Tuesday 24 July 2007



This photograph taken from the BBC website gives you an idea of many parts of the UK this summer. It is wet, wet, wet. Heaven help the holidaymaker.

The Severn and the Thames are bursting their banks and running at ferocious speeds. Thousands of people have been forced out of their homes and last night many more lost both their clean water and electricity supplies because food water had swamped the power station.

A couple of weeks ago it was Sheffield and Hull that were inundated. A couple of years ago it was Carlisle. It looks like this is the way things are going to be.

Here on the Tyne valley we seem to have missed the worst. The Tyne is high, certainly, but nothing like the Severn. Flash floods have always been common on this river. Rain on the hills takes between five and seven hours to come down from Alston to Newcastle, and once it hits Newcastle it is contained, probably because the bed of the river was dredged so deep to take the nineteenth century shipping. It is also tidal. There is room to take the extra flow.

This week water has been running down hills because the ground is so sodden it can't absorb any more.
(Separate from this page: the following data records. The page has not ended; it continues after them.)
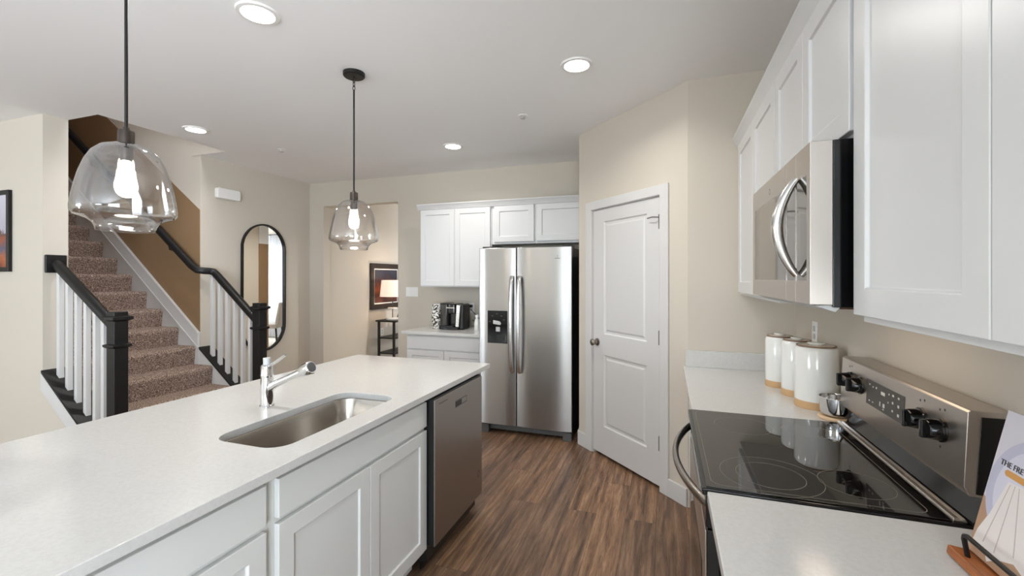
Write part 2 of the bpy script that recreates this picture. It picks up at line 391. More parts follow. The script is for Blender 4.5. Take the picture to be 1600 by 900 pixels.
struct('wall_stair', B().prism([(-8.6, 0), (-4.65, 0), (-4.65, C+0.301), (-2.9, C+0.301), (-2.9, 5.3), (-8.6, 5.3)], 'y', YS, 3.45), 'wall', 'pale upper wall above the diagonal brown paint on the stairs', 'wall')
def dz(x): return 2.163+0.762*(-4.516-x)
struct('wall_accent', B().prism([(-8.6, 0.3), (-4.533, 0.3), (-4.533, dz(-4.533)), (-8.595, dz(-8.595))], 'y', YS-0.004, YS+0.002), 'brown', 'brown painted wall beside the carpeted stairs', 'wall')
struct('wall_picture', box(-8.6, XM, YP, 2.2, 0, C), 'wall', 'beige wall with the framed landscape picture at far left', 'wall')
struct('wall_stairwell', box(-8.6, -2.9, 2.06, 2.2, C+0.3, 5.3), 'brown', 'brown wall high above the stairs', 'wall')
struct('wall_landing', box(-8.7, -8.6, 2.06, 3.45, 0, 5.3), 'brown', 'brown wall at the top of the stairs', 'wall')
struct('wall_upper', box(-3.0, -2.9, 2.2, YS, C+0.3, 5.3), 'wall', 'upper wall over the foot of the stairs', 'wall')
struct('wall_hall', box(-4.47, -4.35, 4.88, 8.7, 0, C), 'wall', 'cream wall through the doorway with the dark framed picture', 'wall')
hr = struct('wall_hall_side', box(-1.5, -1.38, 4.88, 6.6, 0, C), 'wall', 'beige side wall of the far room seen in the mirror', 'wall')
obj('brown_band', box(-1.51, -1.37, 6.6, 6.82, 0, 2.15), 'brown', hr)
obj('band_header', box(-1.51, -1.37, 6.6, 6.82, 2.15, C), 'trim', hr)
struct('wall_hall_right', box(1.5, 1.7, 4.88, 8.7, 0, C), 'wall', 'right wall of the far dining room', 'wall')
struct('wall_hall_near', box(-1.38, 1.5, 4.88, 4.98, 0, C), 'wall', 'near wall of the far dining room', 'wall')

def window_wall(name, axis, fix, thick, a0, a1, wins, label, n0):
    # wall with rectangular openings (a,b,z0,z1) built as one polygon strip mesh plus window frames
    b = B(); edges = sorted({a0, a1, *[w for q in wins for w in q[:2]]})
    for u, v in zip(edges, edges[1:]):
        w = next((q for q in wins if q[0] <= u and v <= q[1]), None)
        for z0, z1 in (((0, w[2]), (w[3], C)) if w else ((0, C),)):
            if axis == 'y': b.box(u, v, fix, fix+thick, z0, z1)
            else: b.box(fix, fix+thick, u, v, z0, z1)
    bmesh.ops.remove_doubles(b.m, verts=b.m.verts, dist=1e-5)
    struct(name, b, 'wall', label, 'wall')
    for i, q in enumerate(wins):
        a, c, z0, z1 = q; f = B(); w = 0.05; mid = fix+thick/2
        def bx(bb, u0, u1, zz0, zz1, d=0.03):
            if axis == 'y': bb.box(u0, u1, mid-d, mid+d, zz0, zz1)
            else: bb.box(mid-d, mid+d, u0, u1, zz0, zz1)
        bx(f, a, a+w, z0, z1); bx(f, c-w, c, z0, z1); bx(f, a+w, c-w, z0, z0+w); bx(f, a+w, c-w, z1-w, z1); bx(f, a+w, c-w, (z0+z1)/2-0.02, (z0+z1)/2+0.02)
        bx(f, (a+c)/2-0.02, (a+c)/2+0.02, z0+w, z1-w, 0.028)
        t = thing('window_%d' % (n0+i), '%s, window %s' % ('tall white window with grid bars', label.split(' in ')[-1] if ' in ' in label else 'of the room'), 'window', (0, 0, 0), kind='structure')
        obj('window_frame', f, 'trim', t)
        p = B(); bx(p, a+w, c-w, z0+w, z1-w, 0.003); obj('pane', p, 'pane', t)
window_wall('wall_front', 'y', -8.1, 0.12, -8.6, 0.9, [(-2.4, -0.2, 0.3, 2.6)], 'beige window wall in the living area', 1)  # living area and its window are out of view, added for light
window_wall('wall_left', 'x', -8.6, 0.12, -8.1, YP, [(-6.9, -3.5, 0.4, 2.5)], 'beige side wall in the living area', 4)  # side window out of view, added for light
window_wall('wall_hall_back', 'y', 8.5, 0.12, -4.47, 1.5, [(-1.2, 0.8, 0.3, 2.4)], 'far wall in the dining room', 5)

window_wall('wall_right', 'x', XR, 0.156, -8.1, 3.18, [(-5.0, -1.4, 0.05, 2.5)], 'beige wall in the right part behind the range', 6)  # the opening behind the camera is added to let light in
struct('wall_header', box(-4.648, -4.162, YS-0.004, YS+0.01, C+0.001, C+0.3), 'wall', 'beige edge of the stairwell opening in the ceiling', 'wall')
# baseboards
def base(name, b, label): struct(name, b, 'trim', label, 'baseboard', 0.003)
base('baseboard_back', box(-3.146, -2.64, YB-0.014, YB, 0, 0.11), 'white baseboard right of the doorway')
base('baseboard_mirror', box(XM, XM+0.014, 3.42, YB, 0, 0.11), 'white baseboard below the mirror')
base('baseboard_hall', box(-4.35, -4.336, 4.88, 8.5, 0, 0.11), 'white baseboard through the doorway')
base('baseboard_picture', box(-8.48, XM, YP-0.014, YP, 0, 0.11), 'white baseboard below the landscape picture')
bp = thing('baseboard_pantry', 'white baseboard pieces either side of the pantry door', 'baseboard', PO, R(-45), kind='structure')
obj('left_piece', box(0.0, 0.118, -0.014, 0, 0, 0.12), 'trim', bp, 0.003, local=True)
obj('right_piece', box(1.038, 1.2162, -0.014, 0, 0, 0.12), 'trim', bp, 0.003, local=True)
base('baseboard_nook', box(-0.734, -0.72, 3.92, 4.70, 0, 0.12), 'white baseboard beside the fridge')

# pantry door (local frame of the angled wall: x along wall, -y towards the kitchen)
dr = thing('door_1', 'white two panel pantry door with dark knob', 'door', PO, R(-45), kind='structure')
obj('door_panel', B().panel((0.209, 0.004, 0.028), (1, 0, 0), (0, 0, 1), 0.764, 2.012, 0.035,
    [(0.135, 0.632, 0.225, 0.815), (0.135, 0.632, 0.985, 1.91)], ((0, 0), (0.010, -0.009), (0.026, -0.010), (0.040, -0.003))), 'trim', dr, local=True, sharp=12)
cs = B(); w = 0.072
cs.prism([(0.117, 0), (0.198, 0), (0.198, 2.047), (0.982, 2.047), (0.982, 0), (1.060, 0), (1.060, 2.118), (0.117, 2.118)], 'y', -0.016, 0.0)
obj('door_casing', cs, 'trim', dr, 0.005, local=True)
jb = B().prism([(0.198, 0), (0.205, 0), (0.205, 2.043), (0.975, 2.043), (0.975, 0), (0.982, 0), (0.982, 2.05), (0.198, 2.05)], 'y', 0.001, 0.1)
obj('door_jamb', jb, 'trim', dr, local=True)
obj('dark_interior', box(0.16, 1.03, 0.10, 0.11, 0.001, 2.05), 'blackplastic', dr, local=True)
kn = B(); kz = 0.94; ku = 0.262
def lathe_y(b, prof, c, n=24):
    rings = [[Vector((c[0]+r*math.cos(2*PI*j/n), c[1]-d, c[2]+r*math.sin(2*PI*j/n))) for j in range(n)] for r, d in prof]
    return b.ringloft(rings)
lathe_y(kn, [(0.031, 0), (0.031, 0.006), (0.014, 0.012), (0.012, 0.03), (0.022, 0.036), (0.028, 0.046), (0.027, 0.058), (0.016, 0.066)], (ku, 0.004, kz))
obj('door_handle', kn, 'nickel', dr, local=True)
for hz in (1.865, 1.06, 0.33):
    h = B().cyl((0.977, -0.006, hz-0.05), (0.977, -0.006, hz+0.05), 0.0075, n=10); h.box(0.966, 0.976, 0.0, 0.005, hz-0.045, hz+0.045)
    ho = obj('hinge', h, 'greyplastic', dr, local=True)
    if hz > 1.8:
        obj('door_stop', B().sweep([(0.975, -0.012, hz+0.03), (0.93, -0.03, hz+0.035), (0.875, -0.022, hz+0.032)], 0.004, 8), 'greyplastic', ho, local=True)

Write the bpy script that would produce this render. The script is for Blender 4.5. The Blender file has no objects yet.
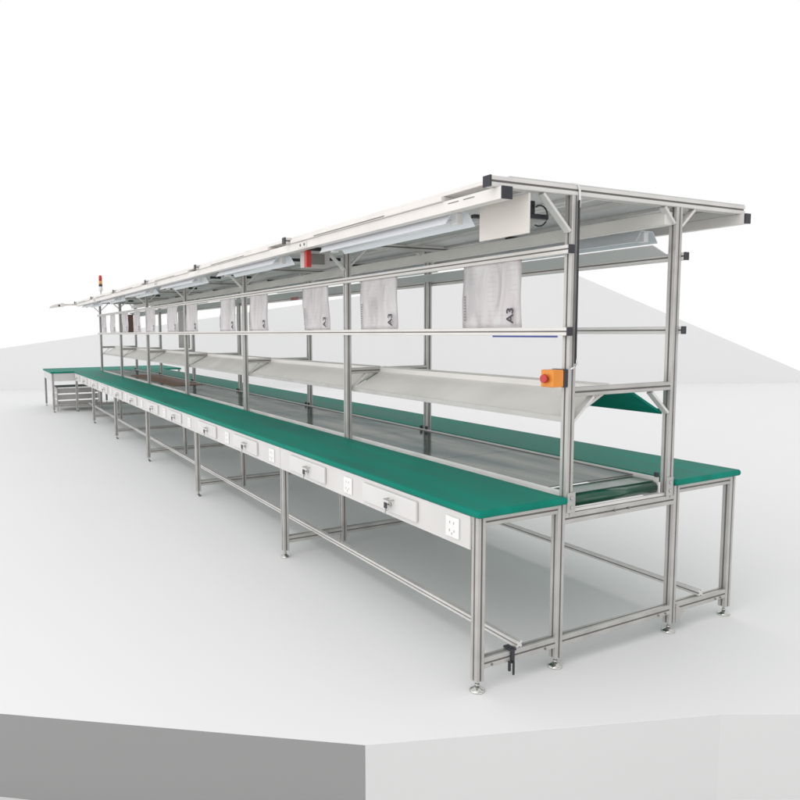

Some houses have been flooded simply by rain water running off the hillsides and into their homes. It created mini lakes in Hexham and you can see the pictures and reports in the Hexham Courant at http://www.hexham-courant.co.uk/

Gymkhanas, county shows, vintage car rallies - if it takes place in a field, it has probably been cancelled because the ground is too waterlogged to walk on, let alone park cars and trailers on it. This summer is drear indeed.